Schärfere Umweltgesetze als Basis für den Boom

■ Die Berliner Bruno Lange GmbH ist Marktführer bei Meßtechnik für Wassergifte

Berlin (taz) – Der alte Herr war ein berühmter Mann. 1931 entwickelte Firmengründer Bruno Lange in einer Villa im Berliner Nobelvorort Dahlem die technische Basis der modernen Solartechnik. Zum erstenmal baute er ein Halbleitermaterial in eine Fotozelle ein. Dem Sonnenlicht ausgesetzt, stieg die Stromausbeute der frühen Solarzelle im Vergleich zu Vorgängermodellen um das 50fache.

65 Jahre später ist der Patentschutz für die geniale Erfindung zwar erloschen. Trotzdem stellt die Idee noch eine Grundlage des wirtschaftlichen Erfolgs der Berliner Firma Bruno Lange GmbH dar. In der Umweltanalytik nutzt man den fototechnischen Effekt, um den Giftgehalt von Trink- und Abwasser zu untersuchen. „In einigen Segmenten der Trinkwasser- und Abwasseranalyse sind wir heute bundesdeutscher Martkführer“, sagt Gründersohn Reinhard Lange, der den Betrieb seit 1969 leitet.

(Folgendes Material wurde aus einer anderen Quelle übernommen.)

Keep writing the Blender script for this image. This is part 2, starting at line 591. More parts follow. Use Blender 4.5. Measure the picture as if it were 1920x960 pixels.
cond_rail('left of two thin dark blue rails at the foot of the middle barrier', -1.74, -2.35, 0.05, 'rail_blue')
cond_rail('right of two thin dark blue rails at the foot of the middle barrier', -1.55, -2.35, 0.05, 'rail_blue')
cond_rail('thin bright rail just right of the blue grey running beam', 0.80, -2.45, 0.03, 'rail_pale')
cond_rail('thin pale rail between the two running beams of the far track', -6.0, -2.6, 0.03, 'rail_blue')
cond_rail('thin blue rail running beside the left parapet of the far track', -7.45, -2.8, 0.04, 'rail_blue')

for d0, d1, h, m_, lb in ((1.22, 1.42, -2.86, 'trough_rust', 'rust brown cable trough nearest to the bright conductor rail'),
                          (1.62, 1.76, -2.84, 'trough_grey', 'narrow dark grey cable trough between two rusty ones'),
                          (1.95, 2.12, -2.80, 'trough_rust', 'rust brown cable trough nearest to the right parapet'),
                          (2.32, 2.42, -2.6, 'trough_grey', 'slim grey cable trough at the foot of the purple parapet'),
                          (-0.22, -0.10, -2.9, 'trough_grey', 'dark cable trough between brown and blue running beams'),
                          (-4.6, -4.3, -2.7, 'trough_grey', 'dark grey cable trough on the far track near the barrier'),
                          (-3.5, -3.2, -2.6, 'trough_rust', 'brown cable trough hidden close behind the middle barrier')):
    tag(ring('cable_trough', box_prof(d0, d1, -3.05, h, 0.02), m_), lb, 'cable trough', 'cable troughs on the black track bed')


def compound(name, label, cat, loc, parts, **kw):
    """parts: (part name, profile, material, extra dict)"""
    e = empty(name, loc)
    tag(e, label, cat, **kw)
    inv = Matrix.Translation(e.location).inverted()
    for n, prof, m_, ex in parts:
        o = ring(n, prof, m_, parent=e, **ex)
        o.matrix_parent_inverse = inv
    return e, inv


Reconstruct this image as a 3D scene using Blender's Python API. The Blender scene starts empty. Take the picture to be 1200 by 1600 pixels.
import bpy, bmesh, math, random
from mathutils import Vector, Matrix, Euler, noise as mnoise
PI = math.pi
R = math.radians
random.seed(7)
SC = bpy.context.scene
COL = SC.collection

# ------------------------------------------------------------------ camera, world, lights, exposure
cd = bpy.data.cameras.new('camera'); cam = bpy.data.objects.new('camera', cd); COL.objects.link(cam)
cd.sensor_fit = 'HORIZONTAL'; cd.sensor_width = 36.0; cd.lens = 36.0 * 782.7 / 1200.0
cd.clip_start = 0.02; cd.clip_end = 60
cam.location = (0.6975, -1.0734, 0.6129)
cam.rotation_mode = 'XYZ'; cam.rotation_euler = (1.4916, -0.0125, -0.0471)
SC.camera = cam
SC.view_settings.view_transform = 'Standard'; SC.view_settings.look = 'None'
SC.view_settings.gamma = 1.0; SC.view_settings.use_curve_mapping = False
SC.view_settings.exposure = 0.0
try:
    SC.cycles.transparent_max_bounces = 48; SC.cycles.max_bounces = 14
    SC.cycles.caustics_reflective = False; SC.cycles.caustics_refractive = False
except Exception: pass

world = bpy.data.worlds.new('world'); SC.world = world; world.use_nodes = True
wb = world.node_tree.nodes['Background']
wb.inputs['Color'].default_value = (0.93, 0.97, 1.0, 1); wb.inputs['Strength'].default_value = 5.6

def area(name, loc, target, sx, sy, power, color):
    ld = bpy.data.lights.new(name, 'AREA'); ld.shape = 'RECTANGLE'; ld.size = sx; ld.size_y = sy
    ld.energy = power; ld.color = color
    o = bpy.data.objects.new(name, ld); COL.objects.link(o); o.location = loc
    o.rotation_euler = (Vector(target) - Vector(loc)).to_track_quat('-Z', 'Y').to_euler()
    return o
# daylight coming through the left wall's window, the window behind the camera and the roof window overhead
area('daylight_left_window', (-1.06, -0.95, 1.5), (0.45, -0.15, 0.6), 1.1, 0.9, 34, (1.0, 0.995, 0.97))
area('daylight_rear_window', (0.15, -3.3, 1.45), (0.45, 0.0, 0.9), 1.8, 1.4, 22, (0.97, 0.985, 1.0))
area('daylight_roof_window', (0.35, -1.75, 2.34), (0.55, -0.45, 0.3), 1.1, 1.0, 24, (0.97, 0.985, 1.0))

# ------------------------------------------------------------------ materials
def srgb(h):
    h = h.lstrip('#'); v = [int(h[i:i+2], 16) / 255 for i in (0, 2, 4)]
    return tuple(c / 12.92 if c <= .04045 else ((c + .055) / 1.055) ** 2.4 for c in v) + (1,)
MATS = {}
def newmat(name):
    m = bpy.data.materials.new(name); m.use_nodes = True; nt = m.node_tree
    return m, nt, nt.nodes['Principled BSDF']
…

Verkaufsknüller sind die sogenannten „Küvettentests“, mit denen viele Kläranlagen den Chemiegehalt ihres Wassers untersuchen. Küvetten sind kleine Reagenzgläser, die eine Nachweisflüssigkeit oder ein Gas enthalten. Füllt man das zu untersuchende Wasser hinein und läßt beides miteinander reagieren, ändert das Gemisch seine Lichtdurchlässigkeit. Wird im Meßgerät dann ein Lichtstrahl hindurchgeschickt, liefert eine Fotozelle eine bestimmte Menge Strom, die Rückschlüsse auf die Chemiekonzentration im Wasser zuläßt.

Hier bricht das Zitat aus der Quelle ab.